Redoubtable aka Godard Mon Amour (15) | Close-Up Film Review
Set in the sixties, Redoubtable is the story of the turbulent marriage between renowned French film maker Jean Luc Godard and much younger actress Anne Wiazemsky, based on her memoir and as seen through the lens of director Michel Hazanavicius.
They get together in 1967, when 17 year old Anne (Stacy Martin) stars in his film “La Chinoise” and at first everything goes well. But after they marry, Godard emerges increasingly as a pretentious, jealous and self obsessed egoist, desperately trying to appear “with it”, as the expression of the era had it and attempting to hang onto his youth through his involvement with the student revolution of ’68. His deliberately shocking speech to his supposed comrades about the Jews being the new Nazis is not only a feeble attempt to curry favour with the radical youth, but is puerile and virtually incomprehensible.
As Godard Louis Garrel gives a good performance of a character, who comes over as thoroughly dislikable and a bit of a bore.
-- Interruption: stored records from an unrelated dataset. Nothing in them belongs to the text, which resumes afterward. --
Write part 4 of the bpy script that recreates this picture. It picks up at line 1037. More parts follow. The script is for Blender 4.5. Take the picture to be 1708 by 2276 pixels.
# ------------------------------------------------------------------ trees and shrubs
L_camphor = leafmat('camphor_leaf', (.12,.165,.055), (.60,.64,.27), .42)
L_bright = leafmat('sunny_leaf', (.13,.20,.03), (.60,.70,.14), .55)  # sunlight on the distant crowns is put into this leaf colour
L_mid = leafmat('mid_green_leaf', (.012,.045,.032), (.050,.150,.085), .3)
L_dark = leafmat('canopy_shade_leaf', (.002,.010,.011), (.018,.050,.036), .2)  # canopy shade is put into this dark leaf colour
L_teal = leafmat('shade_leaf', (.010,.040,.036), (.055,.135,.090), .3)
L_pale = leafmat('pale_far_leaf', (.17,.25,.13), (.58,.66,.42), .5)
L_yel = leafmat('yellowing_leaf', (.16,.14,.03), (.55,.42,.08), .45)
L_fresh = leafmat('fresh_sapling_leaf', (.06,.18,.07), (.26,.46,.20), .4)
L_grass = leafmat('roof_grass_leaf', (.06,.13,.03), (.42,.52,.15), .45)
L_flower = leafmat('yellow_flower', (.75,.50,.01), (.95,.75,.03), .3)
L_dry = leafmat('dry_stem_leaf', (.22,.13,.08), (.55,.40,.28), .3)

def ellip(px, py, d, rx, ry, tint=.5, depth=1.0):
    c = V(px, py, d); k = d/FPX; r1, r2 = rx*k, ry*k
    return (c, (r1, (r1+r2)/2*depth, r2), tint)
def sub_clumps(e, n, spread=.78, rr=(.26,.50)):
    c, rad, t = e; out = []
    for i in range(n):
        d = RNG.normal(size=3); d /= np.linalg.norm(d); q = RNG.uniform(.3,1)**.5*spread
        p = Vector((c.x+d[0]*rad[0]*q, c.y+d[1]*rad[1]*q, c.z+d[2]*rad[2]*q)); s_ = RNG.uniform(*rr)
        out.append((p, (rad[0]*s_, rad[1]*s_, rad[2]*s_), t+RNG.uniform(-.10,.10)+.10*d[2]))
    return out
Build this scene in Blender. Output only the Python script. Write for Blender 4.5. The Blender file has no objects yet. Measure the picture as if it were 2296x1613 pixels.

Admittedly we are seeing him through the eyes of the woman who his ex-wife, so it is unlikely to be a flattering portrait. The film’s empathy is very much with Anne in a lively performance by the very pretty Ms Martin. There are also good supporting performances from Bérénice Bejo as journalist and film maker Michèle Rosier and Micha Lescot as her partner Jean-Pierre Bamberger, who are part of Anne and Jean Luc’s circle and who get caught up in their marital dramas.
Hazanavicus, who showed such a talent for affectionate pastiche with his Oscar winning film “The Artist”, puts in some effective Godard style visual flourishes, witness his beautiful shots of Anne’s naked body. The madness of the sixties is well recreated both visually and politically, there’s a particularly amusing sequence set at the Cannes Film Festival and a good running gag about how Godard is constantly breaking his glasses but still always manages to have a pair of cool “shades” (sixties for sunglasses), when required for the image he is trying to project.
But while “The Artist” may have piqued the curiosity of young film goers to have a look at the real films of the silent era, I doubt this will encourage them to delve into the work of Jean Luc Godard. It could well in fact discourage anyone who doesn’t know his work from exploring it. He comes over as a real sixties male chauvinist pig!